Data segment:
** start **

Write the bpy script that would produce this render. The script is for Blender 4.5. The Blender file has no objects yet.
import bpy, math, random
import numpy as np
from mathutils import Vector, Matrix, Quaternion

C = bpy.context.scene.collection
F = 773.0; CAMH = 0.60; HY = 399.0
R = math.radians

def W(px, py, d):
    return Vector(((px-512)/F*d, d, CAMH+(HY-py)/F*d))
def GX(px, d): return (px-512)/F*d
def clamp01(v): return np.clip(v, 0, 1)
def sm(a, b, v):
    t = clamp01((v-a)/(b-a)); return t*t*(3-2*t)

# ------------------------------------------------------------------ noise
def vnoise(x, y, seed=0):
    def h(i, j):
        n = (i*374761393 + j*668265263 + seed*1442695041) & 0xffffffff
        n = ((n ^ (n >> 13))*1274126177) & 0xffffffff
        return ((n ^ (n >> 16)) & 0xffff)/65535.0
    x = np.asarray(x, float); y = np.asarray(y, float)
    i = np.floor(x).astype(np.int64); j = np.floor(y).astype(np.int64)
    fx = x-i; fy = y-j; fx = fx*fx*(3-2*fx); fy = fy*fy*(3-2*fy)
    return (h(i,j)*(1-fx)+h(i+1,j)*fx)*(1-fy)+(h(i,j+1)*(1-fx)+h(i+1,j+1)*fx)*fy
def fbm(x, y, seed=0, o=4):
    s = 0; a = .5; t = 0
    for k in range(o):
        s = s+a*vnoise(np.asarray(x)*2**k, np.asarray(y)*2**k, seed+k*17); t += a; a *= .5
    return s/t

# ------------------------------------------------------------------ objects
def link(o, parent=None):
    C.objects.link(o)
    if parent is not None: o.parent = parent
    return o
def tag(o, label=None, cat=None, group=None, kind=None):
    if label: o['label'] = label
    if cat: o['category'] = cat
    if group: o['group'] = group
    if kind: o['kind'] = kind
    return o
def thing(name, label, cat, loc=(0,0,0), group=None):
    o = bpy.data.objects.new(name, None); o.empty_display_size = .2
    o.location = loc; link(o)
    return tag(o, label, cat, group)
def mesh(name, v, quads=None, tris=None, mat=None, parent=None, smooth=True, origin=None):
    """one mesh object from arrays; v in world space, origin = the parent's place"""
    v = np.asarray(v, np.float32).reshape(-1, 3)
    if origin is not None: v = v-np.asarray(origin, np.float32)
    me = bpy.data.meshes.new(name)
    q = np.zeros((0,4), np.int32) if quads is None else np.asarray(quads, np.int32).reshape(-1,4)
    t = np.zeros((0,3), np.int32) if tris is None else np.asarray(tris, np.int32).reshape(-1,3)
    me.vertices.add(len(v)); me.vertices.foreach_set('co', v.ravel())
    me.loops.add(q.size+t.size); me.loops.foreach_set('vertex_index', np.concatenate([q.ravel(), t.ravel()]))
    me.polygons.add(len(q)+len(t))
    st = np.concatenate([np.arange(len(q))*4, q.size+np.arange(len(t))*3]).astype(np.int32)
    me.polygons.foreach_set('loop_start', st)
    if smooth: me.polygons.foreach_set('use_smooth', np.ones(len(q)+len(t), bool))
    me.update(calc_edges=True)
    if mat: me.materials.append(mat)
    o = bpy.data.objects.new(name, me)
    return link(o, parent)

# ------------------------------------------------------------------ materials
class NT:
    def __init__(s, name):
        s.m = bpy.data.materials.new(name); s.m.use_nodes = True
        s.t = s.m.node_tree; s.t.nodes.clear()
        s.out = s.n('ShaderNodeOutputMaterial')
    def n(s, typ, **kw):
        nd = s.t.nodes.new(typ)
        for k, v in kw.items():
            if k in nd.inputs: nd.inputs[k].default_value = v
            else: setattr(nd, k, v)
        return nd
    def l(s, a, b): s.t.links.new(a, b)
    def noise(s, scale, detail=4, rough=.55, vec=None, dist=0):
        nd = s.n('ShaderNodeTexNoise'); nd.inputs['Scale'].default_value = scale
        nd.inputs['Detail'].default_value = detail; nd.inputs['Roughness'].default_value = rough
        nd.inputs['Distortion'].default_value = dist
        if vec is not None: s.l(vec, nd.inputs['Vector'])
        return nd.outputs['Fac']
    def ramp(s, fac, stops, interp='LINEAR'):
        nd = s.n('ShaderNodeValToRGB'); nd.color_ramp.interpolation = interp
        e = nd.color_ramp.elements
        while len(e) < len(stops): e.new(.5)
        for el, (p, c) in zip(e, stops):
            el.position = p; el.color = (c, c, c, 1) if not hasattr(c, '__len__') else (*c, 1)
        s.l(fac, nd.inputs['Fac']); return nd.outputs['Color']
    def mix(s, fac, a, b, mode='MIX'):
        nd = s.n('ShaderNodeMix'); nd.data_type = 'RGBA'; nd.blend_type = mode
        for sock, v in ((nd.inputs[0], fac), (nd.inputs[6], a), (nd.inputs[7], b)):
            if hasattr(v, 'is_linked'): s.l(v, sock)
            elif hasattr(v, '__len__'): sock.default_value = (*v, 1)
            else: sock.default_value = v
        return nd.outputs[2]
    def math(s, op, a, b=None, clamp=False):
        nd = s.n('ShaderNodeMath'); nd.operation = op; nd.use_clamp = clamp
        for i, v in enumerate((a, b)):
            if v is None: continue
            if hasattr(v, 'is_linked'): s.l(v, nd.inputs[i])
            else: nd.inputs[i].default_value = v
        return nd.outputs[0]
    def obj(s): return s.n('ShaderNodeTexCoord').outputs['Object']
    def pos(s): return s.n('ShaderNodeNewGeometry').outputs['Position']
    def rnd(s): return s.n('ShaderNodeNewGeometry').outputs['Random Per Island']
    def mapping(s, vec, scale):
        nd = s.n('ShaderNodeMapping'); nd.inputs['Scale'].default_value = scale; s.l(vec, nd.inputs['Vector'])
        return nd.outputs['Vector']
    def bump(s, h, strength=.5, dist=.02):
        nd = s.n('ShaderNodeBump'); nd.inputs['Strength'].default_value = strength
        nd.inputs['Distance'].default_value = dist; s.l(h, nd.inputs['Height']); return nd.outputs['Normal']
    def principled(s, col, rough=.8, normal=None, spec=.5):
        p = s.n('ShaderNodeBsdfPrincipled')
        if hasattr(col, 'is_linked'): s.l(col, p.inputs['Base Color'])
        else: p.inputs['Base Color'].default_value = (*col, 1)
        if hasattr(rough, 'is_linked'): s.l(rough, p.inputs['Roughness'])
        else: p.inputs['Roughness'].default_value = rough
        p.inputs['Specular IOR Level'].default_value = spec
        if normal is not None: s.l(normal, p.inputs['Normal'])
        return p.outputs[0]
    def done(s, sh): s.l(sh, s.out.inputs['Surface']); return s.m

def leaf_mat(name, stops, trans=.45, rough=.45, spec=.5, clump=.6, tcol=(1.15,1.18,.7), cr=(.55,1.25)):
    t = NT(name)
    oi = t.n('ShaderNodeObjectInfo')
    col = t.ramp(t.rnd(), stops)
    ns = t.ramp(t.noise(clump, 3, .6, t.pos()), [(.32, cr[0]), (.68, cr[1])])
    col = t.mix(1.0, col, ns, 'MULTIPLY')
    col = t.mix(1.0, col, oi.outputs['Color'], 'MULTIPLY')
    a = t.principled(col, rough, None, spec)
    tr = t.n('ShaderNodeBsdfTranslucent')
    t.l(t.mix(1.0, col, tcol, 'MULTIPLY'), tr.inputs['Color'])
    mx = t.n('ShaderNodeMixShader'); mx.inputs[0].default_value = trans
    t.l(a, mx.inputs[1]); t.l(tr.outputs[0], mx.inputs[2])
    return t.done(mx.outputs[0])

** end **

Objective:
From the first line above through the line that contains "R = math.radians", quote each line exactly. Output nothing more.

Solution to this exercise:
Write the bpy script that would produce this render. The script is for Blender 4.5. The Blender file has no objects yet.
import bpy, math, random
import numpy as np
from mathutils import Vector, Matrix, Quaternion

C = bpy.context.scene.collection
F = 773.0; CAMH = 0.60; HY = 399.0
R = math.radians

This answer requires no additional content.